Exercise instructions ▸
Quote the whole listing word for word. Do not include the pictures.

Data shown ▸
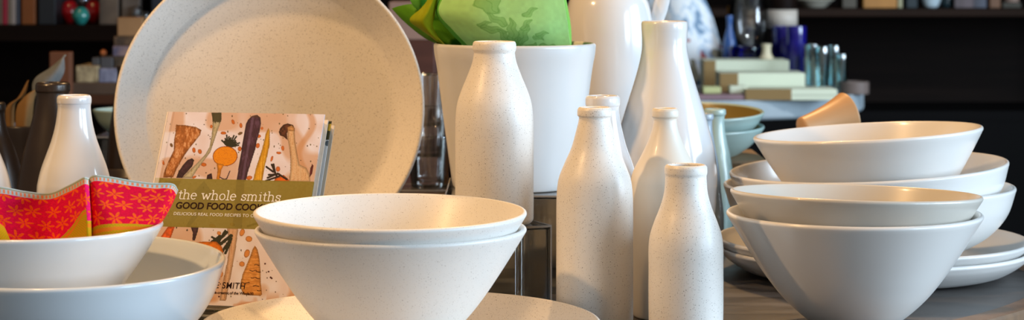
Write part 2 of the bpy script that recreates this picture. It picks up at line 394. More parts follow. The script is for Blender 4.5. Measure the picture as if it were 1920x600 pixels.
# E tallest
E = [(.048, 0), (.052, .004), (.058, .04), (.065, .09)] + bprof(2.65, 0, 0, [(43.2, 43), (43.6, 46), (43.5, 54), (42.9, 62), (42.3, 76), (43, 95), (49, 125), (59, 160), (70, 195), (82, 235), (92, 275), (97.5, 310), (98.5, 335), (97, 365)])
bottle('bottle', E, M_white, 1246, 2.65, 0, 'tallest glossy white bottle with flared shoulders, behind the other bottles')
# G pale green, pale blue
G = [(.022, 0), (.025, .004), (.0275, .05)] + bprof(3.0, 0, 0, [(20, 205), (21, 207), (21, 214), (18.5, 219), (19, 240), (23, 265), (29, 290), (34, 320), (36, 350)])
bottle('bottle', G, M_teal, 1340, 3.0, 0, 'slim pale green bottle between the tallest white bottle and the teal bowls', t=.003, seg=48)
G2 = [(.022, 0), (.025, .004), (.0275, .05)] + bprof(2.88, 0, 0, [(17, 214), (18, 216), (18, 223), (15.5, 227), (16, 245), (20, 270), (26, 300), (30, 330), (32, 360)])
bottle('bottle', G2, M_blueg, 1320, 2.88, 0, 'slim pale blue bottle peeking out beside the tallest white bottle', t=.003, seg=48)
# M glossy bottle left, M2 at the edge
Mm = [(.038, 0), (.0425, .004), (.0435, .03), (.0438, .08)] + bprof(2.5, 0, 0, [(31, 181), (32, 184), (32, 192), (31, 196), (31, 207), (35, 235), (42, 262), (52, 290), (60, 312), (66, 335), (69, 360)])
bottle('bottle', Mm, M_white, 139, 2.5, 0, 'glossy white bottle standing behind the red floral napkin')
M2 = [(.038, 0), (.0425, .004), (.0435, .03), (.0438, .08)] + bprof(2.5, 0, 0, [(31, 201), (32, 204), (32, 212), (31, 216), (31, 227), (35, 255), (42, 275), (52, 300), (60, 322), (66, 345), (69, 370)])
bottle('bottle', M2, M_white, -48, 2.5, 0, 'glossy white bottle cut off by the left edge of the photo')
N1 = [(.042, 0), (.047, .004), (.0485, .05)] + bprof(2.75, 0, 0, [(31, 157), (32, 160), (32, 170), (30, 174), (31, 190), (36, 215), (45, 250), (55, 290), (63, 330), (68, 370)])
bottle('bottle', N1, M_dark, 99, 2.75, 0, 'dark brown bottle behind the glossy white bottle at left')
N2 = [(.042, 0), (.047, .004), (.0485, .05)] + bprof(2.85, 0, 0, [(29, 194), (30, 197), (30, 206), (28, 210), (29, 225), (35, 250), (45, 275), (55, 305), (63, 340), (68, 380)])
bottle('bottle', N2, M_dark, -20, 2.85, 0, 'dark brown bottle at the left edge with its mouth half in view')
# planter H --------------------------------------------------------------
H = [(.074, 0), (.0785, .004), (.0825, .03), (.0905, .09), (.0975, .145), (.1015, .168), (.1025, .178)]
vessel('planter', H, M_pot, 965, 2.63, .12, 'large plain grey-white planter on a clear riser holding the green tea towel', 'planter', t=.006, rimfat=1.2)
# pitcher I --------------------------------------------------------------
pz = .12; pY = 2.97
Ip = [(.040, 0), (.044, .004), (.050, .04), (.057, .09)] + bprof(pY, 0, pz, [(50, -118), (49, -100), (50, -80), (56, -45), (68, -12), (76, 8), (81, 35), (83, 65), (82, 110), (78, 160)])
pit = vessel('pitcher', Ip, M_white, 1141, pY, pz, 'tall white pitcher with an ear handle behind the tallest bottle', 'pitcher', t=.005)
kk = pY / F
def pz_(y): return (CZ - (y + 65) * kk) - TZ - pz
hp = [(.045, 0, pz_(-95)), (.062, 0, pz_(-103)), (.078, 0, pz_(-85)), (.081, 0, pz_(-50)), (.0765, 0, pz_(0)), (.070, 0, pz_(30)), (.060, 0, pz_(55))]
link('handle', tube_mesh('handle', [tuple(q) for q in cr(hp, 6)], .0065, 14, flat=1.7), M_white, pit)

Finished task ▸
Write part 2 of the bpy script that recreates this picture. It picks up at line 394. More parts follow. The script is for Blender 4.5. Measure the picture as if it were 1920x600 pixels.
# E tallest
E = [(.048, 0), (.052, .004), (.058, .04), (.065, .09)] + bprof(2.65, 0, 0, [(43.2, 43), (43.6, 46), (43.5, 54), (42.9, 62), (42.3, 76), (43, 95), (49, 125), (59, 160), (70, 195), (82, 235), (92, 275), (97.5, 310), (98.5, 335), (97, 365)])
bottle('bottle', E, M_white, 1246, 2.65, 0, 'tallest glossy white bottle with flared shoulders, behind the other bottles')
# G pale green, pale blue
G = [(.022, 0), (.025, .004), (.0275, .05)] + bprof(3.0, 0, 0, [(20, 205), (21, 207), (21, 214), (18.5, 219), (19, 240), (23, 265), (29, 290), (34, 320), (36, 350)])
bottle('bottle', G, M_teal, 1340, 3.0, 0, 'slim pale green bottle between the tallest white bottle and the teal bowls', t=.003, seg=48)
G2 = [(.022, 0), (.025, .004), (.0275, .05)] + bprof(2.88, 0, 0, [(17, 214), (18, 216), (18, 223), (15.5, 227), (16, 245), (20, 270), (26, 300), (30, 330), (32, 360)])
bottle('bottle', G2, M_blueg, 1320, 2.88, 0, 'slim pale blue bottle peeking out beside the tallest white bottle', t=.003, seg=48)
# M glossy bottle left, M2 at the edge
Mm = [(.038, 0), (.0425, .004), (.0435, .03), (.0438, .08)] + bprof(2.5, 0, 0, [(31, 181), (32, 184), (32, 192), (31, 196), (31, 207), (35, 235), (42, 262), (52, 290), (60, 312), (66, 335), (69, 360)])
bottle('bottle', Mm, M_white, 139, 2.5, 0, 'glossy white bottle standing behind the red floral napkin')
M2 = [(.038, 0), (.0425, .004), (.0435, .03), (.0438, .08)] + bprof(2.5, 0, 0, [(31, 201), (32, 204), (32, 212), (31, 216), (31, 227), (35, 255), (42, 275), (52, 300), (60, 322), (66, 345), (69, 370)])
bottle('bottle', M2, M_white, -48, 2.5, 0, 'glossy white bottle cut off by the left edge of the photo')
N1 = [(.042, 0), (.047, .004), (.0485, .05)] + bprof(2.75, 0, 0, [(31, 157), (32, 160), (32, 170), (30, 174), (31, 190), (36, 215), (45, 250), (55, 290), (63, 330), (68, 370)])
bottle('bottle', N1, M_dark, 99, 2.75, 0, 'dark brown bottle behind the glossy white bottle at left')
N2 = [(.042, 0), (.047, .004), (.0485, .05)] + bprof(2.85, 0, 0, [(29, 194), (30, 197), (30, 206), (28, 210), (29, 225), (35, 250), (45, 275), (55, 305), (63, 340), (68, 380)])
bottle('bottle', N2, M_dark, -20, 2.85, 0, 'dark brown bottle at the left edge with its mouth half in view')
# planter H --------------------------------------------------------------
H = [(.074, 0), (.0785, .004), (.0825, .03), (.0905, .09), (.0975, .145), (.1015, .168), (.1025, .178)]
vessel('planter', H, M_pot, 965, 2.63, .12, 'large plain grey-white planter on a clear riser holding the green tea towel', 'planter', t=.006, rimfat=1.2)
# pitcher I --------------------------------------------------------------
pz = .12; pY = 2.97
Ip = [(.040, 0), (.044, .004), (.050, .04), (.057, .09)] + bprof(pY, 0, pz, [(50, -118), (49, -100), (50, -80), (56, -45), (68, -12), (76, 8), (81, 35), (83, 65), (82, 110), (78, 160)])
pit = vessel('pitcher', Ip, M_white, 1141, pY, pz, 'tall white pitcher with an ear handle behind the tallest bottle', 'pitcher', t=.005)
kk = pY / F
def pz_(y): return (CZ - (y + 65) * kk) - TZ - pz
hp = [(.045, 0, pz_(-95)), (.062, 0, pz_(-103)), (.078, 0, pz_(-85)), (.081, 0, pz_(-50)), (.0765, 0, pz_(0)), (.070, 0, pz_(30)), (.060, 0, pz_(55))]
link('handle', tube_mesh('handle', [tuple(q) for q in cr(hp, 6)], .0065, 14, flat=1.7), M_white, pit)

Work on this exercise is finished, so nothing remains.